6. In this connection, we are of the considered view that this Tribunal is a creature of the law namely Customs Act, 1962 etc. Section 129A(l)(a) thereof clearly lays down that the jurisdiction of this Tribunal would only commence when an order by a Commissioner of Customs acting as an adjudicating authority is agitated before it. In this case, the order even of the Commissioner of Customs, as we have found above, is only an interim order of provisional assessment and provisional release. Therefore, the appellants have not been able to cross the first bridge of provisions of Section 129A(l)(a) before us, inasmuch as that the cause of action is not satisfied in terms of availability of this Tribunal's jurisdiction under law. The learned advocate has prayed for an order under Rule 41 of the CEGAT (Procedure) Rules. We find ourselves unable to accede to his request for consideration of this prayer as this rule is subordinate to Section 129A(1)(2) and only after it is found by us that the Tribunal has jurisdiction under this section that we can consider any prayer under Rule 41 etc. In this connection, we find that this issue has already been considered by the Tribunal in the case of Ahura Chemical Products Pvt. Ltd. cited supra, wherein it was held that an order of provisional assessment under Central Excise Act would be an order of interim in nature and therefore, would not be appealable before the Tribunal. Section 129A is pari materia to Section 35B of the Central Excise Act and therefore, we find that since here also the provisional assessment is involved, therefore, the ratio of the said decision would clearly be applicable to the facts of this case.
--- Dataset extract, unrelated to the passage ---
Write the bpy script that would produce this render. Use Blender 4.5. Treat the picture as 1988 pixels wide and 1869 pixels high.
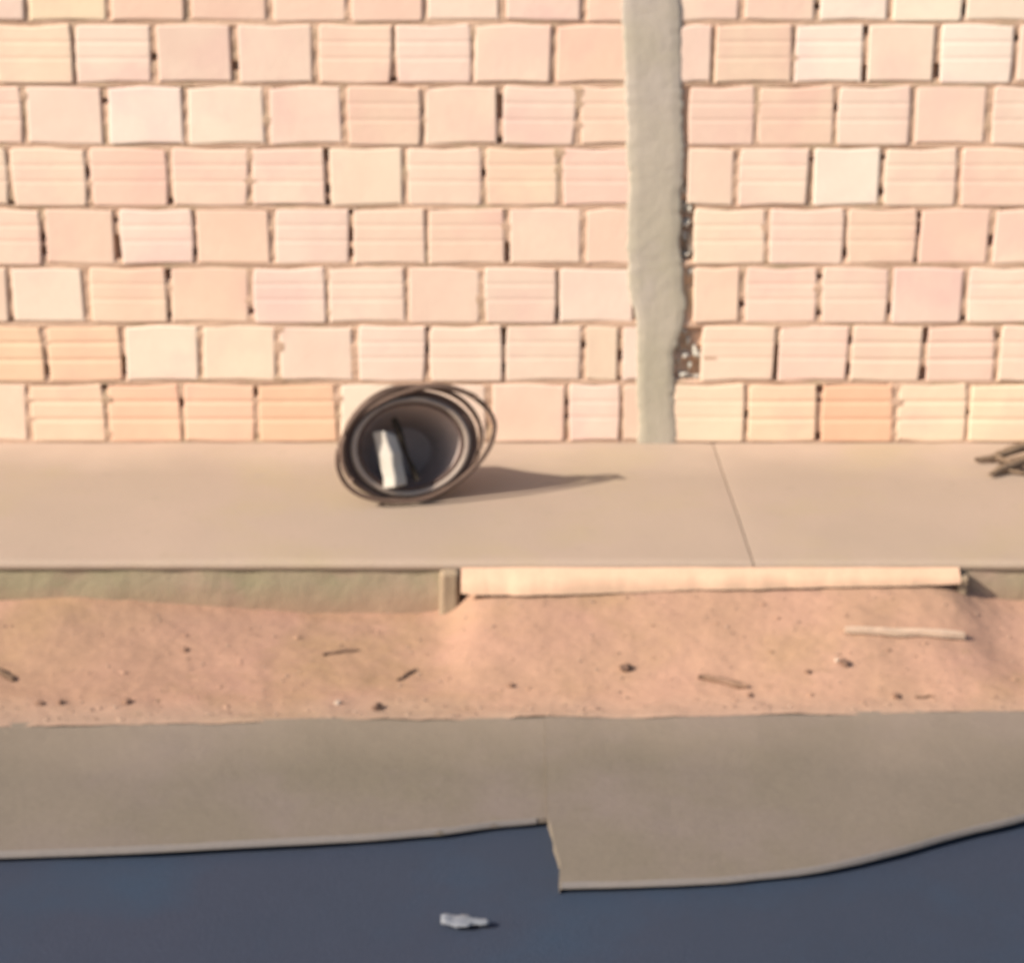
import bpy, bmesh, math, random
import numpy as np
from mathutils import Vector, Matrix, noise, Quaternion

random.seed(7)
R = math.radians
for o in list(bpy.data.objects):
    bpy.data.objects.remove(o)
scene = bpy.context.scene
COL = scene.collection

# ------------------------------------------------------------------ camera
H = 2.35            # camera height above the pavement (m)
PITCH = R(19.5)
FPX = 4400.0        # focal length in pixels of a 1988 x 1869 picture
CX, CY = 994.0, 934.5
cam_d = bpy.data.cameras.new('camera')
cam = bpy.data.objects.new('camera', cam_d)
COL.objects.link(cam)
cam.location = (0, 0, H)
cam.rotation_euler = (R(90) - PITCH, 0, 0)
cam_d.sensor_fit = 'HORIZONTAL'
cam_d.sensor_width = 36
cam_d.lens = FPX / 1988.0 * 36
cam_d.clip_start = .05
cam_d.clip_end = 5000
cam_d.dof.use_dof = True          # the photograph is soft all over
cam_d.dof.focus_distance = 1.5
cam_d.dof.aperture_fstop = 18
scene.camera = cam

# ------------------------------------------------------------------ light
ELEV, AZ = R(33.5), R(23)          # light travels to +x and, by AZ, towards the wall
dirv = Vector((math.cos(ELEV)*math.cos(AZ), math.cos(ELEV)*math.sin(AZ), -math.sin(ELEV)))
w = bpy.data.worlds.new('World'); scene.world = w; w.use_nodes = True
nt = w.node_tree
bg = nt.nodes['Background']
sky = nt.nodes.new('ShaderNodeTexSky')
sky.sky_type = 'NISHITA'; sky.sun_disc = False
sky.sun_elevation = ELEV
sky.sun_rotation = math.atan2(-dirv.x, -dirv.y)
sky.air_density = 1.0; sky.dust_density = 2.0
nt.links.new(sky.outputs[0], bg.inputs[0])
bg.inputs[1].default_value = .11
sd = bpy.data.lights.new('sun', 'SUN'); sd.energy = 4.2; sd.angle = R(.9); sd.color = (1, .93, .82)
sun = bpy.data.objects.new('sun', sd); COL.objects.link(sun)
sun.rotation_euler = dirv.to_track_quat('-Z', 'Y').to_euler()
sun.location = (-6, -2, 6)

vs = scene.view_settings
vs.view_transform = 'Standard'; vs.look = 'None'; vs.gamma = 1; vs.use_curve_mapping = False
vs.exposure = .9

# ------------------------------------------------------------------ helpers
def ray(px, py):
    dx, dy = (px - CX) / FPX, -(py - CY) / FPX
    c, s = math.cos(PITCH), math.sin(PITCH)
    return Vector((dx, c + dy*s, -s + dy*c))
def on_z(px, py, z=0.0):
    d = ray(px, py); t = (z - H) / d.z
    return Vector((0, 0, H)) + d*t
def on_y(px, py, y):
    d = ray(px, py); t = y / d.y
    return Vector((0, 0, H)) + d*t
WY = on_z(CX, 860).y             # face of the wall

def link(o, parent=None):
    COL.objects.link(o)
    if parent is not None: o.parent = parent
    return o
def empty(name, loc=(0, 0, 0), rot=(0, 0, 0)):
    o = bpy.data.objects.new(name, None); o.location = loc; o.rotation_euler = rot
    return link(o)
def tag(o, label=None, cat=None, group=None, kind=None):
    if label: o['label'] = label
    if cat: o['category'] = cat
    if group: o['group'] = group
    if kind: o['kind'] = kind
    return o
def mobj(name, verts, faces, m, parent=None, smooth=False):
    me = bpy.data.meshes.new(name)
    me.from_pydata([tuple(v) for v in verts], [], faces); me.update()
    me.materials.append(m)
    if smooth:
        for p in me.polygons: p.use_smooth = True
    return link(bpy.data.objects.new(name, me), parent)
def fbm(x, y, z=0., s=1., oc=4):
    return noise.fractal(Vector((x*s, y*s, z*s)), .9, 2.0, oc)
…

7. In view of the above analysis and findings, with great respect, we are unable to entertain and admit this appeal before us. Hence, following the ratio of the above decision, we have no other alternative under law but to reject this appeal on the ground of non-maintainability due to lack of jurisdiction.
8. The Miscellaneous application is also disposed of accordingly.
(Pronounced & dictated in the open court).